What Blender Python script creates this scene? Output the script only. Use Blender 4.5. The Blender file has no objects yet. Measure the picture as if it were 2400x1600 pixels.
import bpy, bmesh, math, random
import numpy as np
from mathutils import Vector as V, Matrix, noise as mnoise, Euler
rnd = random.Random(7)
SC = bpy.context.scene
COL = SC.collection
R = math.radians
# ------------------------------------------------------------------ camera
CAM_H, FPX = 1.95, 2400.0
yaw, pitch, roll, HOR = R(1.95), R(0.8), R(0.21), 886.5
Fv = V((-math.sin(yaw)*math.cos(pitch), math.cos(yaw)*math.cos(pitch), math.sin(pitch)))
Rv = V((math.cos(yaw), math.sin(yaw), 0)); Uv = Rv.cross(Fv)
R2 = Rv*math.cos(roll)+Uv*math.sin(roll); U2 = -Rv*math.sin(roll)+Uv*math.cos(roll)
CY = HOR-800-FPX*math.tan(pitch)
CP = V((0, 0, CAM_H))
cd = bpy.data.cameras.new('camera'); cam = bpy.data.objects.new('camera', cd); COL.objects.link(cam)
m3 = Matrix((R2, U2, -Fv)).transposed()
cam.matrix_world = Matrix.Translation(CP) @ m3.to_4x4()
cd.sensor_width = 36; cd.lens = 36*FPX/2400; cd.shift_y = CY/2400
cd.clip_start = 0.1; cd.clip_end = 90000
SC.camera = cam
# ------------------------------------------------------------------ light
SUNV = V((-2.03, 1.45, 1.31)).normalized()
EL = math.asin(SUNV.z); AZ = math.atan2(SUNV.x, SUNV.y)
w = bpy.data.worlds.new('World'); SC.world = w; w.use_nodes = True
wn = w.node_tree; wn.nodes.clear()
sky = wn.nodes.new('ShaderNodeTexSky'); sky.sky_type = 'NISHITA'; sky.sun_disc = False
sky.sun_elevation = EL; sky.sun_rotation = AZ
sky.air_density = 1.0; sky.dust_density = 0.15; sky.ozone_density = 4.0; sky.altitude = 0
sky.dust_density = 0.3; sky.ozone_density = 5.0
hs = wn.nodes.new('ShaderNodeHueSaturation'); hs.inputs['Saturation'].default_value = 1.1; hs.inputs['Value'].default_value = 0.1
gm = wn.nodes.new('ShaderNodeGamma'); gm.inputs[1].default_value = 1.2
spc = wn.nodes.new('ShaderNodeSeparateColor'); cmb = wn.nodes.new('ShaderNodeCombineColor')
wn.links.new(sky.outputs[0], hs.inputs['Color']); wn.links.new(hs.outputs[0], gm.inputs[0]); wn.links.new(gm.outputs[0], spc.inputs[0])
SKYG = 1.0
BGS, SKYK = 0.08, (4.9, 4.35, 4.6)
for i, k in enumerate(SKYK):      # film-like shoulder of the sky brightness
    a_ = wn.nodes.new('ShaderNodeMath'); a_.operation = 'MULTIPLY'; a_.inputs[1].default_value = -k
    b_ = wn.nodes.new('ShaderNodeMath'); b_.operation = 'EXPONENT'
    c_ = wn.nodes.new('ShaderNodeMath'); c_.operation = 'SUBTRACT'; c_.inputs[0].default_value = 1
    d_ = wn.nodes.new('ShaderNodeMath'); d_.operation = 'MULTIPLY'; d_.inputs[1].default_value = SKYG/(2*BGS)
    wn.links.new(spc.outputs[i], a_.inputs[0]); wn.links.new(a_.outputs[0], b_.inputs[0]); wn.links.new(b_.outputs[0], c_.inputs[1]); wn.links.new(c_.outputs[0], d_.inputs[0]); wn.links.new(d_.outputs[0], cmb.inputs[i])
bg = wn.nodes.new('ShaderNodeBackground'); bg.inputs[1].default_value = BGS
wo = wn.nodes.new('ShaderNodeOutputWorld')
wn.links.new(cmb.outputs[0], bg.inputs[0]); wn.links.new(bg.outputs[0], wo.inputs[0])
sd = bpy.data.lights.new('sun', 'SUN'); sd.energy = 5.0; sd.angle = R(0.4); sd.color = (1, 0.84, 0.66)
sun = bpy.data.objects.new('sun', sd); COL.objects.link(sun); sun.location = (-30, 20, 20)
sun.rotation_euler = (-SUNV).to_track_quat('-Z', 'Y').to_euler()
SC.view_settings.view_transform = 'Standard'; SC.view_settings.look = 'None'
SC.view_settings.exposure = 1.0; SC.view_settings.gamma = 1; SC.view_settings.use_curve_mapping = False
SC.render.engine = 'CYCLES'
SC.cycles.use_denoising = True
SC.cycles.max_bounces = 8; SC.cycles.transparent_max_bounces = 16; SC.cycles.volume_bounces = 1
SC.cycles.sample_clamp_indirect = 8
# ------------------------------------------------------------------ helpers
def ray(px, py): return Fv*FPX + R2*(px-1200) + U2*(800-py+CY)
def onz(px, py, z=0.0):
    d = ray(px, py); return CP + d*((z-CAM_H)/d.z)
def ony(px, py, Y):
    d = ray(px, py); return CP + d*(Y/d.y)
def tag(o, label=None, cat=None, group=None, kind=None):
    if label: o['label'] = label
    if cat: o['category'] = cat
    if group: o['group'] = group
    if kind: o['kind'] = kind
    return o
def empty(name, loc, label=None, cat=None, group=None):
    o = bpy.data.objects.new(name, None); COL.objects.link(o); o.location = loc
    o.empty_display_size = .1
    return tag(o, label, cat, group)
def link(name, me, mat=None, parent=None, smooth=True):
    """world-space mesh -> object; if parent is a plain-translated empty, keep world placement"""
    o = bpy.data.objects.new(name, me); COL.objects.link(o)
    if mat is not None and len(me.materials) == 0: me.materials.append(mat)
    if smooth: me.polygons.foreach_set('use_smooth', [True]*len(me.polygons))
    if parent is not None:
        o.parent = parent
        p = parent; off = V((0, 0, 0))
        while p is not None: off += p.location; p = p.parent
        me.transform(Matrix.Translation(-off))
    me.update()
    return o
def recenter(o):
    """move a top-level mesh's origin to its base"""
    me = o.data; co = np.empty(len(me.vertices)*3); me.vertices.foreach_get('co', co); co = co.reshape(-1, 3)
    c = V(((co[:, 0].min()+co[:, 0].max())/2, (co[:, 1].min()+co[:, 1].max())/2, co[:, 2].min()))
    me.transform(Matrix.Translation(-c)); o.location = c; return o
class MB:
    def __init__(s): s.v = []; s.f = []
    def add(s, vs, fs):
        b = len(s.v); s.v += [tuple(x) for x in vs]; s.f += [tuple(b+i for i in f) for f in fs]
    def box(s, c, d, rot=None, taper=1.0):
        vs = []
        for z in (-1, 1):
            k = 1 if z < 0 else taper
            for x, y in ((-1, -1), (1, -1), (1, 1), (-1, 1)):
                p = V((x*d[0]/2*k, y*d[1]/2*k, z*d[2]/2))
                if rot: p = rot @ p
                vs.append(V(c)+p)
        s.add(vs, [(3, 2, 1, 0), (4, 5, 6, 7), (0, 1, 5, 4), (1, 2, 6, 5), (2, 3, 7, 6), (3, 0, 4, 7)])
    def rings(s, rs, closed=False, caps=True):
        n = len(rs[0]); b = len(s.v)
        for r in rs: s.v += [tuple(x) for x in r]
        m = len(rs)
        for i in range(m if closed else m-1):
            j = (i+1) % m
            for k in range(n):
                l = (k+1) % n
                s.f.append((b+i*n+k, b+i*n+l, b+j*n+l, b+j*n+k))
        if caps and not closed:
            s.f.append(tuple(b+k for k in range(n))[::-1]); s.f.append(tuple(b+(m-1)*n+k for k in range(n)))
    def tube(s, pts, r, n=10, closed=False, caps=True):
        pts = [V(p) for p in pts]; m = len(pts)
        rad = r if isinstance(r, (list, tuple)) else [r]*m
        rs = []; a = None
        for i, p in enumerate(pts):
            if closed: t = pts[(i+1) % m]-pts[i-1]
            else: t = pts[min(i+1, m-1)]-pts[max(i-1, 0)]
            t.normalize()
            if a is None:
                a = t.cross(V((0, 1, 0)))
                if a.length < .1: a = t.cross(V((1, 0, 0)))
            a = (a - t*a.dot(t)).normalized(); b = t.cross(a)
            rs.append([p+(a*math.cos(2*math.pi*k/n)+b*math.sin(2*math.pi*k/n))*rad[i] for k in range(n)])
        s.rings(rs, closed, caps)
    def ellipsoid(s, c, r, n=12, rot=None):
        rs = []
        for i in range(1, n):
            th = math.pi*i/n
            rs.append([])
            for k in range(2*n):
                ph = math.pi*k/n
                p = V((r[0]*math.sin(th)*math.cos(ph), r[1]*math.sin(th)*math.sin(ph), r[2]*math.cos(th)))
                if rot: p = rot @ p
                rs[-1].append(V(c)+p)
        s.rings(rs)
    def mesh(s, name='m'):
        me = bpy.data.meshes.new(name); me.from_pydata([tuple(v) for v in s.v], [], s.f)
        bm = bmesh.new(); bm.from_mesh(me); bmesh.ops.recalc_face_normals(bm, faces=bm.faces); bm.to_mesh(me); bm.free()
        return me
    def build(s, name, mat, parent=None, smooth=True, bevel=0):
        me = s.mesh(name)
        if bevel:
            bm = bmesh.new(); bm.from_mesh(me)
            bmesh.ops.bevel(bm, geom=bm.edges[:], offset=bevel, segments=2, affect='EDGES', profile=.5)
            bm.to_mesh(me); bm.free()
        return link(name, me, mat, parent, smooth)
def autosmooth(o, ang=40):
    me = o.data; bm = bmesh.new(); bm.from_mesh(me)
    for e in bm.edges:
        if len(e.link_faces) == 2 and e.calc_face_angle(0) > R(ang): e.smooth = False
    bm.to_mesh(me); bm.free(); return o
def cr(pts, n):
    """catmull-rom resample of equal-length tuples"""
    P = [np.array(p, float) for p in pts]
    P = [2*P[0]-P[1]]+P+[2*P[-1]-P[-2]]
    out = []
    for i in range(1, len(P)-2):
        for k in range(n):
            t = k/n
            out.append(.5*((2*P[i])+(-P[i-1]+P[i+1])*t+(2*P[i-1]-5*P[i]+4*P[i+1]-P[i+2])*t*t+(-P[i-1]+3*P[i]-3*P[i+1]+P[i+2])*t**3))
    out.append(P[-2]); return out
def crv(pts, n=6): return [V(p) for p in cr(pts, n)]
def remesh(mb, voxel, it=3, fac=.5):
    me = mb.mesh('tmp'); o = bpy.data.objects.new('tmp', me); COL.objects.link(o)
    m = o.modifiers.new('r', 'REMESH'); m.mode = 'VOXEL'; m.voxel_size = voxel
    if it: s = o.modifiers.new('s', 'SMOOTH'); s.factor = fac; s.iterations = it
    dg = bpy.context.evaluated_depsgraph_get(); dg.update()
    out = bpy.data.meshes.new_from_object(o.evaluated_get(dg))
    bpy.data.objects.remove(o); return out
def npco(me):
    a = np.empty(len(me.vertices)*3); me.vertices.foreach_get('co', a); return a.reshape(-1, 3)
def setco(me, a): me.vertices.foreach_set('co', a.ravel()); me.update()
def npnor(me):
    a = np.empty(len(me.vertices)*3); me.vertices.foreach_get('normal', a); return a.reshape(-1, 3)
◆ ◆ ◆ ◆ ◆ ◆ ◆
▸ **THE EXERCISE**
Copy all lines from the material that include "objects".

▸ **THE RESPONSE**
What Blender Python script creates this scene? Output the script only. Use Blender 4.5. The Blender file has no objects yet. Measure the picture as if it were 2400x1600 pixels.
cd = bpy.data.cameras.new('camera'); cam = bpy.data.objects.new('camera', cd); COL.objects.link(cam)
sun = bpy.data.objects.new('sun', sd); COL.objects.link(sun); sun.location = (-30, 20, 20)
    o = bpy.data.objects.new(name, None); COL.objects.link(o); o.location = loc
    o = bpy.data.objects.new(name, me); COL.objects.link(o)
    me = mb.mesh('tmp'); o = bpy.data.objects.new('tmp', me); COL.objects.link(o)
    bpy.data.objects.remove(o); return out